■ **Do this**: Pick out each line containing the string "Python".
[START Extracted entries]
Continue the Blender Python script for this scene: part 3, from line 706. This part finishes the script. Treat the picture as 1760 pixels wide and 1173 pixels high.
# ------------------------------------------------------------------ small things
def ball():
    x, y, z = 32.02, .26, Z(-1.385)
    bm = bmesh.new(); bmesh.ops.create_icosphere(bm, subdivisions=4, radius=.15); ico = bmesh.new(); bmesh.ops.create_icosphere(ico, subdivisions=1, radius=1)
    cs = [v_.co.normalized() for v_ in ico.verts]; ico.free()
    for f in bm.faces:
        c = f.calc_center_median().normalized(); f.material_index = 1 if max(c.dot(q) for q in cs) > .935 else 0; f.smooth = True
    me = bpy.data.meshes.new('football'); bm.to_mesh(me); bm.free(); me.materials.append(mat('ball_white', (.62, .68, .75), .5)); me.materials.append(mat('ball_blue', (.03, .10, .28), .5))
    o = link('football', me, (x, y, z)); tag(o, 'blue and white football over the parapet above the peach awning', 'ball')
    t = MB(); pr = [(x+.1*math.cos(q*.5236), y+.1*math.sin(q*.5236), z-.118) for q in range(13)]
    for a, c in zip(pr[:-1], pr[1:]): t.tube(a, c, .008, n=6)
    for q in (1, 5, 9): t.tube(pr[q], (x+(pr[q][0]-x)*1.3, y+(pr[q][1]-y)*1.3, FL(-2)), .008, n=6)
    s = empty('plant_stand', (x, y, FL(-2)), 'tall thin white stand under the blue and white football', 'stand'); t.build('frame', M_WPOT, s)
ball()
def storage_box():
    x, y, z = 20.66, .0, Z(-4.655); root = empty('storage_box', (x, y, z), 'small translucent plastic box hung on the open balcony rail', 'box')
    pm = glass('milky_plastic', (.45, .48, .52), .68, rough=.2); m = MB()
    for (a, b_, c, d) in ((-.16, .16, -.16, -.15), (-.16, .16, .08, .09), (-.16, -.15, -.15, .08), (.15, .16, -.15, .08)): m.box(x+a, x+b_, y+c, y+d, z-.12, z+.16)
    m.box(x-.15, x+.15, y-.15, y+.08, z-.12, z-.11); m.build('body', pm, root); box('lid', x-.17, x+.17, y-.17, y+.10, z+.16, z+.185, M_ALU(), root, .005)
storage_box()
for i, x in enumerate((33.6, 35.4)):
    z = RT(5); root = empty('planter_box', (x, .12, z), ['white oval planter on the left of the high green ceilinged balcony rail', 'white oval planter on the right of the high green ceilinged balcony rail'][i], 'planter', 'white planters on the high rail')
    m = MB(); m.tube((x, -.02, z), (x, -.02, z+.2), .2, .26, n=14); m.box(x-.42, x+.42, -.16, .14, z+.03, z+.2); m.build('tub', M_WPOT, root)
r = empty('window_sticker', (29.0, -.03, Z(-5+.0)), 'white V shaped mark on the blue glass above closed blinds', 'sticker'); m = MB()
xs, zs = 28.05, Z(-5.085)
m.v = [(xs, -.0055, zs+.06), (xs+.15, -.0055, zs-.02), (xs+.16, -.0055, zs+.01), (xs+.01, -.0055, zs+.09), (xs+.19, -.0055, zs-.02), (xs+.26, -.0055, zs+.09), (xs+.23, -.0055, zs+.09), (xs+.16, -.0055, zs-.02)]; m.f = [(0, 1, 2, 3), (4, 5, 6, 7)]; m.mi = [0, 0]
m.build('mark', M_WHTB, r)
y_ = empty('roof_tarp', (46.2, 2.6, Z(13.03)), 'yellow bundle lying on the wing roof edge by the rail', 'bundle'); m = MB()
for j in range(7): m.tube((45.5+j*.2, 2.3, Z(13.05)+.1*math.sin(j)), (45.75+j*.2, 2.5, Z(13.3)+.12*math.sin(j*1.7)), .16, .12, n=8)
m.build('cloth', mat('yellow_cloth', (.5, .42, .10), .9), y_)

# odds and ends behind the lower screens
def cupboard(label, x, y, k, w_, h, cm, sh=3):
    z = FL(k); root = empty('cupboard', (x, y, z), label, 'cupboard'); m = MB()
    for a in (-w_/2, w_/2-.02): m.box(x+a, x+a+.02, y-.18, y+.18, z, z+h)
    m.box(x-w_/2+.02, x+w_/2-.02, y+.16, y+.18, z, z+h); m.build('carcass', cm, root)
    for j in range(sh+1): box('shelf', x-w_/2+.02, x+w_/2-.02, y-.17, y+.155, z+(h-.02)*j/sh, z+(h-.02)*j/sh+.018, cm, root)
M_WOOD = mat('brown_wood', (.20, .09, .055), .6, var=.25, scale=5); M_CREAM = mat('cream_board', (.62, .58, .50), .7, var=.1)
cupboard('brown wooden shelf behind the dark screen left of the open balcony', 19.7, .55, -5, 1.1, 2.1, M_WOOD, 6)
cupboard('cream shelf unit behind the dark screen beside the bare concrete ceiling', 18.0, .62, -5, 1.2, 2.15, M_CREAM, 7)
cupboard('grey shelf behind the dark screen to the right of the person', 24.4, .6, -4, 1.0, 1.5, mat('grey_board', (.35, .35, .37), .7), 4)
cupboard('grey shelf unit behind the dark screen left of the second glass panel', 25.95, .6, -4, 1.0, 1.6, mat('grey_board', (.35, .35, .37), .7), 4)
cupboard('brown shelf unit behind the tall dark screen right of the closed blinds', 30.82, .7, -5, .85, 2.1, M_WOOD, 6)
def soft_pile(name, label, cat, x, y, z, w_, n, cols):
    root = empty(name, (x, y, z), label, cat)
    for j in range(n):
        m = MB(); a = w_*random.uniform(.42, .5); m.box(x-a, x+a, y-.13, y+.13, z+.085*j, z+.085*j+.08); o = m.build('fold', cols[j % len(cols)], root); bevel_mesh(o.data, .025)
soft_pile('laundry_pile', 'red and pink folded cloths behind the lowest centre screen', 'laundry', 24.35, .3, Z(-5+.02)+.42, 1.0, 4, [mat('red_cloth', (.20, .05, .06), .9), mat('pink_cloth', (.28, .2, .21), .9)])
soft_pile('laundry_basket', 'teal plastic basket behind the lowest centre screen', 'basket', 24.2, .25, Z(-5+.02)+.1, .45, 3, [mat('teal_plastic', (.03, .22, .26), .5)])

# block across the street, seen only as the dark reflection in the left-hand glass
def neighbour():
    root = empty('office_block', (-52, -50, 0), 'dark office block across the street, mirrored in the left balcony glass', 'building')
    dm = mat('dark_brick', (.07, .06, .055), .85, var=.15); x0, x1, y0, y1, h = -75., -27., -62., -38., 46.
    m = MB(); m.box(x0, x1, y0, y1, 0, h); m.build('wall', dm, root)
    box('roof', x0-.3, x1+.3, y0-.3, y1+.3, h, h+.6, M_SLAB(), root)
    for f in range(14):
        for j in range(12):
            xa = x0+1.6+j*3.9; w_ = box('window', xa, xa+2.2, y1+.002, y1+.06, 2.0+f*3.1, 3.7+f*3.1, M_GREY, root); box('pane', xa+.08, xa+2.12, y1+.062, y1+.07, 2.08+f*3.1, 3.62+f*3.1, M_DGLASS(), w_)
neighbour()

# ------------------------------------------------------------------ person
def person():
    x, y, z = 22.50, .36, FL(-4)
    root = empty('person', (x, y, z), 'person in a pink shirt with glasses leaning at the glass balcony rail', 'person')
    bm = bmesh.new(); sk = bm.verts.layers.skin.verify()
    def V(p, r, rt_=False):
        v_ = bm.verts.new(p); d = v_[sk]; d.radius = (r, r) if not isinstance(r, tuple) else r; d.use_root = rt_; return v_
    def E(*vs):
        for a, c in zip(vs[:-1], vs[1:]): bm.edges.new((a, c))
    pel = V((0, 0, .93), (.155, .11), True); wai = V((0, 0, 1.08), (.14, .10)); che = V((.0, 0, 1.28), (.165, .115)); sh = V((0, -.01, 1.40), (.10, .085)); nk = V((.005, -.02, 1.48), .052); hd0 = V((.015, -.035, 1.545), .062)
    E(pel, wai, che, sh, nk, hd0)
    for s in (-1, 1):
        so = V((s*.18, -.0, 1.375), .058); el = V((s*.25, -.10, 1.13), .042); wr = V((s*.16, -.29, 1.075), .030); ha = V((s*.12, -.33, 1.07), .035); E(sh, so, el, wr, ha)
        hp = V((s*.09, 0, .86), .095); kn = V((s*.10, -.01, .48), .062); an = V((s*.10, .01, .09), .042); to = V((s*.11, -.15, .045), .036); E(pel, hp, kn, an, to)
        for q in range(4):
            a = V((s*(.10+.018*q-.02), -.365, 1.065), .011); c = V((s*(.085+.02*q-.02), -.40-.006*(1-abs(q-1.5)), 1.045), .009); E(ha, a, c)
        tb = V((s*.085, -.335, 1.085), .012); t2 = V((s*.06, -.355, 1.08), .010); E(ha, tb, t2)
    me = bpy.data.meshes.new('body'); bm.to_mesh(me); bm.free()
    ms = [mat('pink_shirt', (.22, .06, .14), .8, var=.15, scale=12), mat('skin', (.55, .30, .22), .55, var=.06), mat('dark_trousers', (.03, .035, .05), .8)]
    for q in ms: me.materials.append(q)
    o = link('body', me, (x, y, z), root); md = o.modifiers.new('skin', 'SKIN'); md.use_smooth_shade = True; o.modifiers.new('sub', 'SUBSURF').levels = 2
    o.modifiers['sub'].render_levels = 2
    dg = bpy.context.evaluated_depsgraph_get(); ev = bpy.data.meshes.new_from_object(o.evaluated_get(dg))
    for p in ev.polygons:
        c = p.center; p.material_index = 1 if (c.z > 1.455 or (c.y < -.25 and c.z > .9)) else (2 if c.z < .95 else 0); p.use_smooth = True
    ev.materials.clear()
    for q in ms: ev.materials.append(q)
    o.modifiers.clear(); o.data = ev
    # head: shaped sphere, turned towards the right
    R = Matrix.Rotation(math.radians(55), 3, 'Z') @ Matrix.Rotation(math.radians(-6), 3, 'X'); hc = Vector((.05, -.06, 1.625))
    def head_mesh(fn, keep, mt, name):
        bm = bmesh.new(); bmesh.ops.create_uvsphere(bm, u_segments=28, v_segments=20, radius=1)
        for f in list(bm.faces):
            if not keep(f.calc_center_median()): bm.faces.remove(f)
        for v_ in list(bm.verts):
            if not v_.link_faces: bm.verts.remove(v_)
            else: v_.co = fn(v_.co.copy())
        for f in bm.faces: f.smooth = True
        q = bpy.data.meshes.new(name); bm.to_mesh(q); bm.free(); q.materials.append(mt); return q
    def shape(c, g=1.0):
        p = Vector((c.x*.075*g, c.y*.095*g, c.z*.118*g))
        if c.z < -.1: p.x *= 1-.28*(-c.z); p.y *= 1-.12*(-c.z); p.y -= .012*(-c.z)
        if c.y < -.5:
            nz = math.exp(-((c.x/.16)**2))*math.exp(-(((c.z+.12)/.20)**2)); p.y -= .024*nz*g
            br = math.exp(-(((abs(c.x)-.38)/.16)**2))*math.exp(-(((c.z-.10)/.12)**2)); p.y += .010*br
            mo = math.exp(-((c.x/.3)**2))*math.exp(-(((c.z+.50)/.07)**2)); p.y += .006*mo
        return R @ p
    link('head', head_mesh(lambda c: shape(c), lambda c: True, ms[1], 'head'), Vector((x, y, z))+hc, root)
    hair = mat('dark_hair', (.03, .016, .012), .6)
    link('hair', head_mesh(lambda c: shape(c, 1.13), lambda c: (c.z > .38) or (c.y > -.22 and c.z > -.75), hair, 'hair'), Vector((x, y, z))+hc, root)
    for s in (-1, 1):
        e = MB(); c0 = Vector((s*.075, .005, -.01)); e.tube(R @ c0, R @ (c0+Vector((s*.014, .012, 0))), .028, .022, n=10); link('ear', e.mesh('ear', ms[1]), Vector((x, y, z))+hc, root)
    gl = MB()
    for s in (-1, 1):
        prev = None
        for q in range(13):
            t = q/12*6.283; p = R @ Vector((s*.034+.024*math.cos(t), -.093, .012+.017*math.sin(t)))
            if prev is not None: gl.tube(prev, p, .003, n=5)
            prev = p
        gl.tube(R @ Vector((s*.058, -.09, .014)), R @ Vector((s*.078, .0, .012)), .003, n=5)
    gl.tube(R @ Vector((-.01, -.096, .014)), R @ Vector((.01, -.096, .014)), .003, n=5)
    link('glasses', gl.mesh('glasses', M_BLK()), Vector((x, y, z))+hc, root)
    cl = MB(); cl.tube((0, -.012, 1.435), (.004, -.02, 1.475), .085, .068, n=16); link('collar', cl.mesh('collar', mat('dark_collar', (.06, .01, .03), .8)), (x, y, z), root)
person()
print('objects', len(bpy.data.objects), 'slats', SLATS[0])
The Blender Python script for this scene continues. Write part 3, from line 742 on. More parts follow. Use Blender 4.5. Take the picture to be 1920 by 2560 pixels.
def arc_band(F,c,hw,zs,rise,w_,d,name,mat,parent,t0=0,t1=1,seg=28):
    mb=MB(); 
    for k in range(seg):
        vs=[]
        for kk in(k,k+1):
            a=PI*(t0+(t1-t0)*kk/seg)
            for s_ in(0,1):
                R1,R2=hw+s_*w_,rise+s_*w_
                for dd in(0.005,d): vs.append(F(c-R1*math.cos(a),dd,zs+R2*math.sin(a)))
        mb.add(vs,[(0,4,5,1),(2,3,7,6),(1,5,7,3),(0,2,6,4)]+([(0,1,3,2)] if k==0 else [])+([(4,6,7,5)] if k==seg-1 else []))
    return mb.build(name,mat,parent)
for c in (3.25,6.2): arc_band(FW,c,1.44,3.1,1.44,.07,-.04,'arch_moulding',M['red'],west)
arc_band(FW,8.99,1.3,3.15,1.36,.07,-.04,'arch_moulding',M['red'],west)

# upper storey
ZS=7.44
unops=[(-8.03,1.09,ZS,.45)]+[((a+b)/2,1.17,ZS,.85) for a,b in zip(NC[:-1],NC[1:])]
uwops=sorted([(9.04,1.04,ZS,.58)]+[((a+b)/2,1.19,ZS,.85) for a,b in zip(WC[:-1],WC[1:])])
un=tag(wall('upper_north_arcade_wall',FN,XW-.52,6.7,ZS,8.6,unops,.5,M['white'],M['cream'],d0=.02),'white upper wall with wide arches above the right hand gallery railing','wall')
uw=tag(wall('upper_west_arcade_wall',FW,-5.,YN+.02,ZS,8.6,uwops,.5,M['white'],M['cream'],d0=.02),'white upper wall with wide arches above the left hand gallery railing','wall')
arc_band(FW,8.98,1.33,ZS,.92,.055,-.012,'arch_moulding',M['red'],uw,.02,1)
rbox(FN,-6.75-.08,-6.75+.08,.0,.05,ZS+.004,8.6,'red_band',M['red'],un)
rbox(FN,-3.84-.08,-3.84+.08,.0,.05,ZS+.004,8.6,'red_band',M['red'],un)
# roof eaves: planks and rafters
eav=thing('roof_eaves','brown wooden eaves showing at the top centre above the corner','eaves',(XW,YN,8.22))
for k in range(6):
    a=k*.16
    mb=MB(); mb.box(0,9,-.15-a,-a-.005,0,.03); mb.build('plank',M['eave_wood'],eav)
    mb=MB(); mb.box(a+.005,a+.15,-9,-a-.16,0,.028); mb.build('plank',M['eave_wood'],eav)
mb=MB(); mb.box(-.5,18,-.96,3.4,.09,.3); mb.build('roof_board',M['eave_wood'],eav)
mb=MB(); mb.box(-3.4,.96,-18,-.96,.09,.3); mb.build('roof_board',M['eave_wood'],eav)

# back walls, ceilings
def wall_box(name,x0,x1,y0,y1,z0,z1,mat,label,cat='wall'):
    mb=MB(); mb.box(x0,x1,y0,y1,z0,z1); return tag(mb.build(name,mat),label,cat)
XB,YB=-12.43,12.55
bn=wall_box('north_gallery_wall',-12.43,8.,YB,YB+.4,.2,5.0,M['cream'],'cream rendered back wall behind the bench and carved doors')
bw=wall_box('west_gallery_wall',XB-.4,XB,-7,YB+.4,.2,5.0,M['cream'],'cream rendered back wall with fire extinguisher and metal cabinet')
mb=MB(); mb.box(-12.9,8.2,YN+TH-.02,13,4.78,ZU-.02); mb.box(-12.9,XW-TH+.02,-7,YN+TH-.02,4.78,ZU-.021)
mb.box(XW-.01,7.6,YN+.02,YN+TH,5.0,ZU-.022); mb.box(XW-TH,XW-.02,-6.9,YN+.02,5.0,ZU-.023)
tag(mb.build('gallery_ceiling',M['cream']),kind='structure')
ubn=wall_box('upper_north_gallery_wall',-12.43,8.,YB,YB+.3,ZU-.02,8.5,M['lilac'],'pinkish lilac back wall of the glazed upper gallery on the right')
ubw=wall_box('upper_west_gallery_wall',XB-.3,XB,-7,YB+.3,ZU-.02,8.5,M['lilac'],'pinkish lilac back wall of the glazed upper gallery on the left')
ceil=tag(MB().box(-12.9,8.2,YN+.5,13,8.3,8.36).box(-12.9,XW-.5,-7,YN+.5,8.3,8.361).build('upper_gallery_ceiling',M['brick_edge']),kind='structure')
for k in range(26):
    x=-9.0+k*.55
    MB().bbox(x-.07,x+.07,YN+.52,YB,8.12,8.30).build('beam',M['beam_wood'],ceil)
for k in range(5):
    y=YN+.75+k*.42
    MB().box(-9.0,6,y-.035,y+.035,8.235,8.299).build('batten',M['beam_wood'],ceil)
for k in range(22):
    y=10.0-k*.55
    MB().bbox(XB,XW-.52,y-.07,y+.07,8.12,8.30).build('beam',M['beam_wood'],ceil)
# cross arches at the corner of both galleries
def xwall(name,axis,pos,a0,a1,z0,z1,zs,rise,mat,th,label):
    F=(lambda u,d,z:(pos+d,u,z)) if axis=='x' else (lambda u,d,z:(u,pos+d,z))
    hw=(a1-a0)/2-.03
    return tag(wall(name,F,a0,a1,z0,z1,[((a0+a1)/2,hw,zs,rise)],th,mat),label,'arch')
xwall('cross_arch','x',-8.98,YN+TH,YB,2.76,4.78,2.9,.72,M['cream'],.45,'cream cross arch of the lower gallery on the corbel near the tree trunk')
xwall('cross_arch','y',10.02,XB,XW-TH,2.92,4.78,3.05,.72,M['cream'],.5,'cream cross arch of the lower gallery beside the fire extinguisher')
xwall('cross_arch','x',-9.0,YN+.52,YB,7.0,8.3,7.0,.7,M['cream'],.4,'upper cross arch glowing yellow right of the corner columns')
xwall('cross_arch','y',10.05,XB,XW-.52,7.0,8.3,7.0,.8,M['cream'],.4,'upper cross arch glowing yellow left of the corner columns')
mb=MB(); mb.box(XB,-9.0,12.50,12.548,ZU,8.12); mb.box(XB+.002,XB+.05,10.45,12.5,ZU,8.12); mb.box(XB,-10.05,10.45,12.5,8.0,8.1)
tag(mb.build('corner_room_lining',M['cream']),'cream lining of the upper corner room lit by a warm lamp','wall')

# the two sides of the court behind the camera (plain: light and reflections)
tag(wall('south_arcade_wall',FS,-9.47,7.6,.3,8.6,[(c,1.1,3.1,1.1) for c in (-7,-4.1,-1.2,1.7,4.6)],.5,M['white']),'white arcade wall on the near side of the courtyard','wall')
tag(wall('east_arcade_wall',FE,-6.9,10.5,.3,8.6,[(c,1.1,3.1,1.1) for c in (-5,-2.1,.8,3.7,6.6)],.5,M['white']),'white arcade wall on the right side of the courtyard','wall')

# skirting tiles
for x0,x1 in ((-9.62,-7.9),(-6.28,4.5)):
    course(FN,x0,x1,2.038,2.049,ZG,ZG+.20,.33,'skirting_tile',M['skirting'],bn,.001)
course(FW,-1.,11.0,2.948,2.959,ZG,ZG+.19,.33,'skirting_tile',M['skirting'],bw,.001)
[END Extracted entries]
■ **Response for this exercise**:
Continue the Blender Python script for this scene: part 3, from line 706. This part finishes the script. Treat the picture as 1760 pixels wide and 1173 pixels high.
The Blender Python script for this scene continues. Write part 3, from line 742 on. More parts follow. Use Blender 4.5. Take the picture to be 1920 by 2560 pixels.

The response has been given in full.